The FLIR system works through a camera and sensors that sit just below the cockpit of a helicopter.

“This camera will be able to search a wide area fairly quickly and it detects heat,” PSP helicopter pilot Sgt. Brian Kunes said.

Kunes said this technology is vital in a search. Most recently, PSP used it in the manhunt for Danelo Cavalcante in Chester County.

“The imagery is spit out in high definition, so it’s pretty easy to tell with what you’re looking at,” Kunes said, explaining that it makes it easy to tell the difference “between the human and something else that’s glowing.”

Pilot Corporal James Erme was also heavily involved in the search.

“I was there from almost day one,” he said.

Erme was flying the night before Cavalcante was caught, possibly spotting the man on the camera.

“There was something we saw, radioed it in,” Erme said.

Kunes said what they saw and believed was Cavalcante was eventually chased off that night, but it did help locate him.

Erme said the heat-sensing technology makes things easier for troopers on the ground, especially in a tough area to search.

“To have ground troopers or units go through those areas would have taken a very long time based on the terrain, the density of the trees, just the terrain itself.
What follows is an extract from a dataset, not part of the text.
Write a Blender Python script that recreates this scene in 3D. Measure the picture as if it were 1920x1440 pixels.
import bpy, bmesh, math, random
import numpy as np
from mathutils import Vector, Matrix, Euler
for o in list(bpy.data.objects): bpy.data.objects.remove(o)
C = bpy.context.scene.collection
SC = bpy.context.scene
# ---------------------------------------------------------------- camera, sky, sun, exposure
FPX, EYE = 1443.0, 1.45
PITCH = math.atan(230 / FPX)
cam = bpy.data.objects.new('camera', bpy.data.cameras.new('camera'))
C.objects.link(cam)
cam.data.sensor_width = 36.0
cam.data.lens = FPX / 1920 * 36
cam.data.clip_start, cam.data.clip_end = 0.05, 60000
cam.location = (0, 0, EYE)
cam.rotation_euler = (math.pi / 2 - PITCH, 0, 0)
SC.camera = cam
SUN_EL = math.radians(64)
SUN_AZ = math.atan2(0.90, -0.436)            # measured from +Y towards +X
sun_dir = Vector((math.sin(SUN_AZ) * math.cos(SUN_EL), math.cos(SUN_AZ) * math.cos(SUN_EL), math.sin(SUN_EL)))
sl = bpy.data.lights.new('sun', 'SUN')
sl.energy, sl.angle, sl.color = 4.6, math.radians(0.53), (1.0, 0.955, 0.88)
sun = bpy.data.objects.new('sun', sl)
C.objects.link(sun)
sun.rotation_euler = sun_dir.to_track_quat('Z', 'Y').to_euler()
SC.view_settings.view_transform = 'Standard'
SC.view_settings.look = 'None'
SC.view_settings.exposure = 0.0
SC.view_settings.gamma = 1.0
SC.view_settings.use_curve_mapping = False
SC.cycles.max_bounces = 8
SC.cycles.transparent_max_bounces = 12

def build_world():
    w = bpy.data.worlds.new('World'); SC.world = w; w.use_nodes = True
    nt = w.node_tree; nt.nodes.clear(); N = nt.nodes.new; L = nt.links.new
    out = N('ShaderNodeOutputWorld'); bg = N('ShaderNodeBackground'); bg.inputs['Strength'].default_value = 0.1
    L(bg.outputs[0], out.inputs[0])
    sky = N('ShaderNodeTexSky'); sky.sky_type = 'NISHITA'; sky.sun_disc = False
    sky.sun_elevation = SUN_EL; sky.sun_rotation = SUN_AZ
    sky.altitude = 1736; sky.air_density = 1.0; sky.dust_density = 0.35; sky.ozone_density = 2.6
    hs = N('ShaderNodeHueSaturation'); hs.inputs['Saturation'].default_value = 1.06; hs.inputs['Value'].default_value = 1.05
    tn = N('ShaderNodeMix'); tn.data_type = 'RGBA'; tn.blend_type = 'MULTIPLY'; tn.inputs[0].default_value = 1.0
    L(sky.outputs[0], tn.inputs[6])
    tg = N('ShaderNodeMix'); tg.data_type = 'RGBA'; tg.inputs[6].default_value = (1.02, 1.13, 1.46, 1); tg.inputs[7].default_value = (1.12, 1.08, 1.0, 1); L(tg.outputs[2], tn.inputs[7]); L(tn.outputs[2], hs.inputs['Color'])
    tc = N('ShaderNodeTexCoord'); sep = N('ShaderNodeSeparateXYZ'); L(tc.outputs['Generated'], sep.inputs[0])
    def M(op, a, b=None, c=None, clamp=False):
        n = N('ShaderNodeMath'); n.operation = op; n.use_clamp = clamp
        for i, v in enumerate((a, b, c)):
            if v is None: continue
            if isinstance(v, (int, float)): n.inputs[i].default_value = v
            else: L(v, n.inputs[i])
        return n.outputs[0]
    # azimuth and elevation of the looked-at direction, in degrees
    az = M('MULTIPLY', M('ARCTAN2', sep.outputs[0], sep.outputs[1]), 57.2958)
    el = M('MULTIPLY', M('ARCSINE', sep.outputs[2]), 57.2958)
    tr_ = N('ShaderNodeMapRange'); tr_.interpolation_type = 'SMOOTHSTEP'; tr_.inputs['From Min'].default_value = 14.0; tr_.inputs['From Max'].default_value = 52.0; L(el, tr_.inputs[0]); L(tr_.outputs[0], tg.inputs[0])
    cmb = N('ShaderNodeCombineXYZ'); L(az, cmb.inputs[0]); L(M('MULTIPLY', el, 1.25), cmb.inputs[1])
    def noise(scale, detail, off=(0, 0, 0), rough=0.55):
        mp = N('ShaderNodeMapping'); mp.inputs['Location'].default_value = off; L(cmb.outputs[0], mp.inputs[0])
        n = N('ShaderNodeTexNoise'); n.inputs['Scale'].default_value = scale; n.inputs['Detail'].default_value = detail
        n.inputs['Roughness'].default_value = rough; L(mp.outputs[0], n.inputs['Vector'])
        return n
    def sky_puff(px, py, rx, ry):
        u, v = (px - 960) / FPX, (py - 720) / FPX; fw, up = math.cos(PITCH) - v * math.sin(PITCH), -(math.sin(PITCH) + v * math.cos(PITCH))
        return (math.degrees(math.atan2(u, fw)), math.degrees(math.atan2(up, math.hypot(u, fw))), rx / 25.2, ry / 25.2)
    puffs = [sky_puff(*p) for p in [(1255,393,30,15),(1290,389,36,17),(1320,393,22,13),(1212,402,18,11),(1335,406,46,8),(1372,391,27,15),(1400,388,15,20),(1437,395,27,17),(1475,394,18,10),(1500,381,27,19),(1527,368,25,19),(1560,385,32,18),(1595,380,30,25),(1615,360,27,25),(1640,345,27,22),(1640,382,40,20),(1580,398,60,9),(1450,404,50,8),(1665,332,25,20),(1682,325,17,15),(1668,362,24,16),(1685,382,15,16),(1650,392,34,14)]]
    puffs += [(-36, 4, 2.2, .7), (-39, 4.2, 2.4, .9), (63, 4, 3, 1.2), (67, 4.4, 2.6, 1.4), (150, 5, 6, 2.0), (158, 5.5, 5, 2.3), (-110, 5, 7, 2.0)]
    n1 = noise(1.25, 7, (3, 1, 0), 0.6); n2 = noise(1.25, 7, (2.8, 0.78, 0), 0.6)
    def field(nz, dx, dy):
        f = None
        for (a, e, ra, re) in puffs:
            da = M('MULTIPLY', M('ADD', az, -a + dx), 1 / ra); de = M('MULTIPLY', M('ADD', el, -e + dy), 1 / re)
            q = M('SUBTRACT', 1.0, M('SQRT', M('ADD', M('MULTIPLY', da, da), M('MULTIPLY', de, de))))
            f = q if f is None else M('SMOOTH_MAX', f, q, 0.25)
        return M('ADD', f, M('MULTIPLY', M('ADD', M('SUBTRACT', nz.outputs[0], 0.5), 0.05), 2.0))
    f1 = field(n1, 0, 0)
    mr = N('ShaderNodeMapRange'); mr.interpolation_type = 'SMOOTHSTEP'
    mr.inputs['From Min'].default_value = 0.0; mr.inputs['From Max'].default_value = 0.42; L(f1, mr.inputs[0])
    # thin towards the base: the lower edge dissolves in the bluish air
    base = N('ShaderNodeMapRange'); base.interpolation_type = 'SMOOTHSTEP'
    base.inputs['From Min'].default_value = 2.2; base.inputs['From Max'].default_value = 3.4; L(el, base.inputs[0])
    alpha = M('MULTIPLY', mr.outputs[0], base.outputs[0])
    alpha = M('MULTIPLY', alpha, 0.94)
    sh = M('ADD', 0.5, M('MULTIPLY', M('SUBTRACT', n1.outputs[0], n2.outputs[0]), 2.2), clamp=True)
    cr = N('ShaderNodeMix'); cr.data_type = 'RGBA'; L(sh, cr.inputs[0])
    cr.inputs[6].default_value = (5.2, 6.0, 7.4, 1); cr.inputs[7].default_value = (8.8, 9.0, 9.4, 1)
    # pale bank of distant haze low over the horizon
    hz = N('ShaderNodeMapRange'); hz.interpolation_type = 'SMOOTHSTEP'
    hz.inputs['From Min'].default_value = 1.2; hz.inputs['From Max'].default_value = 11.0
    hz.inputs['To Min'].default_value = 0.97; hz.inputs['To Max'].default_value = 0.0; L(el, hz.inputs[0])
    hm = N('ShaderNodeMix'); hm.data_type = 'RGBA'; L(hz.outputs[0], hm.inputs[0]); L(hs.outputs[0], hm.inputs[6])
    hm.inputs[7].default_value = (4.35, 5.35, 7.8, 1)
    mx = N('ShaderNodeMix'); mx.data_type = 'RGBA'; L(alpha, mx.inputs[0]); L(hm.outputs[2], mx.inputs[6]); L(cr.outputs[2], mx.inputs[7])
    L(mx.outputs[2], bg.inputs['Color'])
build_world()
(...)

We were able to help them and cut that workload down for them,” he said.

Kunes said this is not the only technology they used. He and Erme used a speaker system on the helicopter to play a message from Cavalcante’s mother.

“She’s speaking Portuguese and asked if he would come out of the woods and basically give up,” Kunes said. “He did indeed hear that and actually considered coming out of the woods.”

All of this technology is used not just in manhunts, but for other search efforts, like for hunters who get lost or people dealing with a mental illness. Kunes said the high-tech equipment is what helps them do their job.

“It would make it more challenging if we didn’t have that equipment, substantially more challenging,” he said.

There are some challenges with this technology. The helicopters require frequent maintenance, and pilots are limited to a certain number of hours in the air per day. Weather can also be a factor. Still, police say it is nothing compared to the benefits.